Now perhaps Roy is privy to information that I don’t have but as of last week, I was told something that completely invalidates this concern. The republicans already plan on giving in on the sequester that Roy is trying to protect.
The idea is this: If we send a CR to the Senate that defunds Obamacare, Harry Reid will open it to the amendment process and when he does so, will remove the defund components and, as long as he’s under the hood, remove the sequester (somehow he magically won’t open it to amendment process if defunding isn’t in there but I digress).
Republicans believe he’ll do this because Reid knows that the plan was for Republicans to use the sequester as a bargaining chip in the upcoming debt ceiling debate. Essentially, “we can’t have him take sequester away because then how will we use it to delay Obamacare when we fight over raising the debt ceiling?”
Makes little sense to me but also highlights the important point that the Republicans are planning on giving away the sequester regardless. So we’re not really protecting anything except the ability to fight the same fight later and lose more. Put another way “we can’t defeat Obamacare now or we won’t be able to defeat it later while also losing the sequester!”
I’m not sure why this is considered a brilliant way to handle the problem but this is what I was told by people I know and trust on the Hill that are in support of the action.

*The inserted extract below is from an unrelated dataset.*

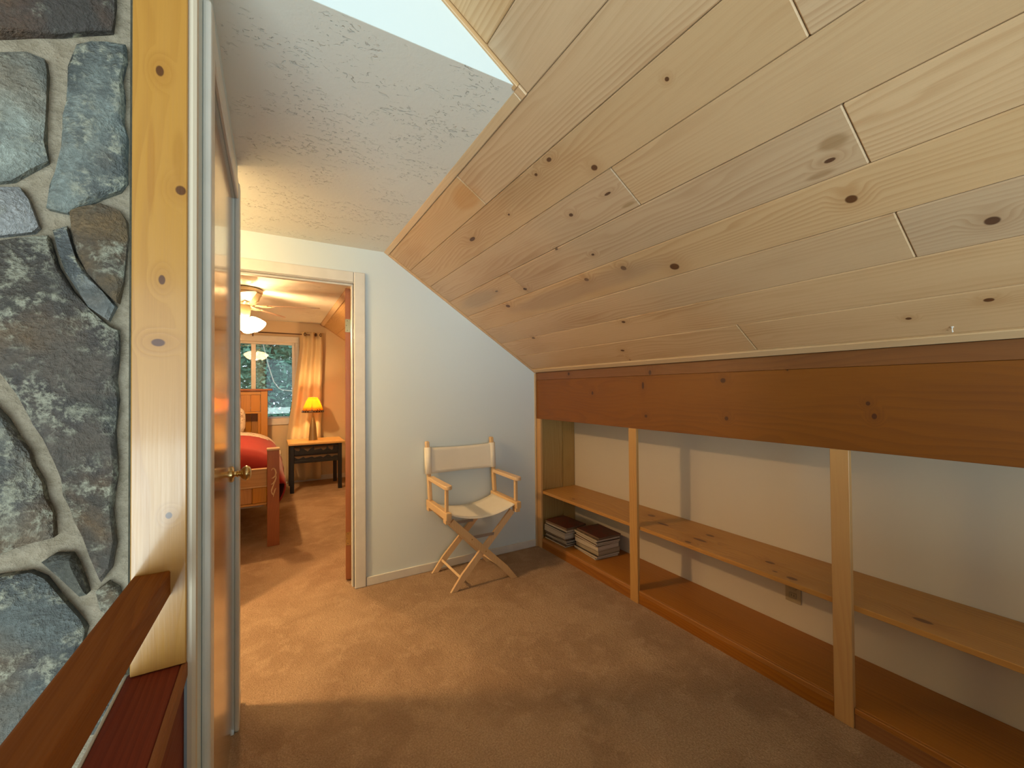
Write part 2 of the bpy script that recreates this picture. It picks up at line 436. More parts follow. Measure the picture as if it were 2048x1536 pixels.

The worst part of this tact and the tactic pushed by the people tweeting above, is that it continues the never-ending cycle of “the next fight.” The idea that each fight is less important the closer we get to it and that instead we must focus on what is coming next. It’s always easy to fight tomorrow what you don’t have the energy or will to fight today. I don’t believe the people that are against defunding Obamacare are automatically RINOs or that they “love Obamacare.” I just think they’re afraid that the Republicans will fail us like they always do when it comes to staring down the opposition and they are trying to get out in front of it with a plan that assumes their weakness. What they don’t seem to realize is that they’re giving those Republicans exactly the justification they need to do what they always do: nothing.